Por causa disso, os faxinalenses passaram a última década articulando organizações formais com o objetivo de firmar posição enquanto grupo e ganhar músculo para reivindicar o reconhecimento dos faxinais como comunidades tradicionais, o que permitirá a implantação de políticas públicas específicas para o segmento. Apoiadora desse movimento, a ONG Fundo Brasil de Direitos Humanos está investindo em um projeto de instrução jurídica para os agricultores comunitários. A partir de 6 de abril, eles passarão a ter aulas com professores de Direito, que abordarão desde a Constituição até a legislação específica para as comunidades tradicionais e agricultura familiar. Serão seis faxinais visitados neste primeiro convênio, nas cidades de Mandirituba e Quitandinha.

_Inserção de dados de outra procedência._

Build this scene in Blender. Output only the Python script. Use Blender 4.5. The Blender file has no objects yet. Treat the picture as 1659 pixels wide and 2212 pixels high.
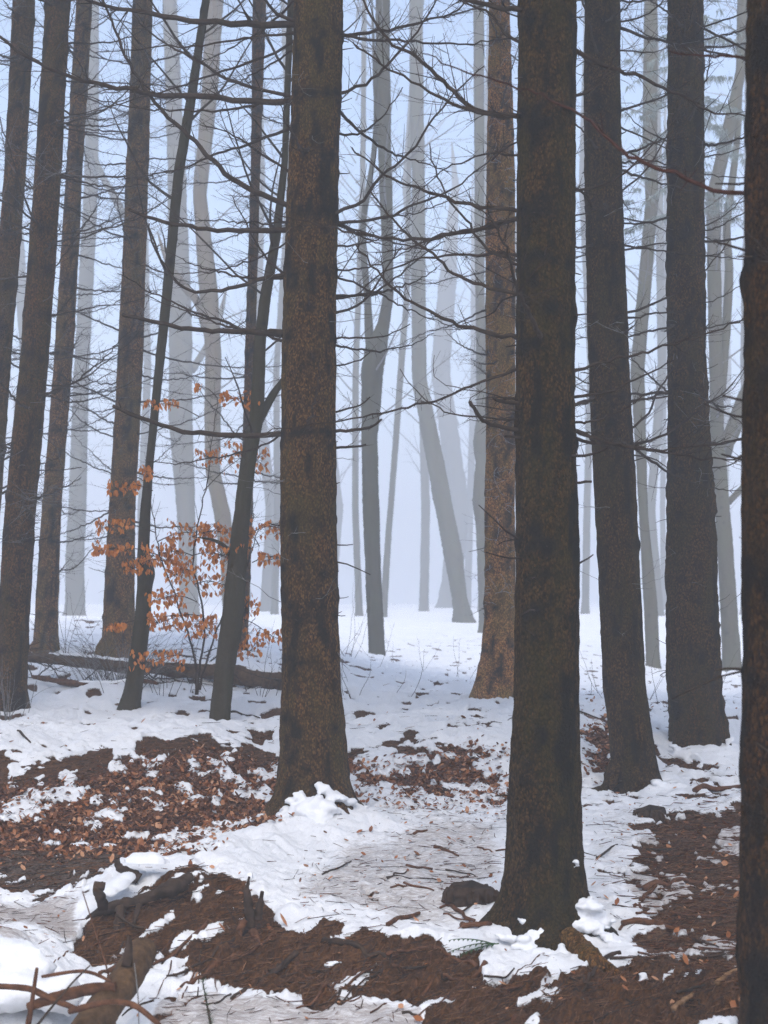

“Os faxinalenses precisam tomar conhecimento das leis que lhes amparam, para então saber do poder que têm. Ninguém vai lutar por um direito que desconhece”, aponta Amantino Sebastião de Beija, representante da coordenação executiva da Articulação Puxirão dos Povos Faxinalenses, que congrega os faxinais do Paraná. De acordo com a entidade, existem 227 grupos no estado, contra 44 cadastrados pelo Instituto Ambiental do Paraná (IAP). Os agricultores estão concentrados principalmente na região centro-sul, em Prudentópolis, Irati, Mandirituba e Quitandinha, onde se reúnem até 50 mil faxinalenses.
Mobilização
Com o apoio do Instituto Equipe de Educadores Populares, uma associação sediada em Irati, os primeiros faxinais começaram a se unir no Puxirão, que caminha a passos lentos, porém firmes. Trinta grupos estão oficialmente articulados, com alguns outros em vias de ser oficializados na entidade.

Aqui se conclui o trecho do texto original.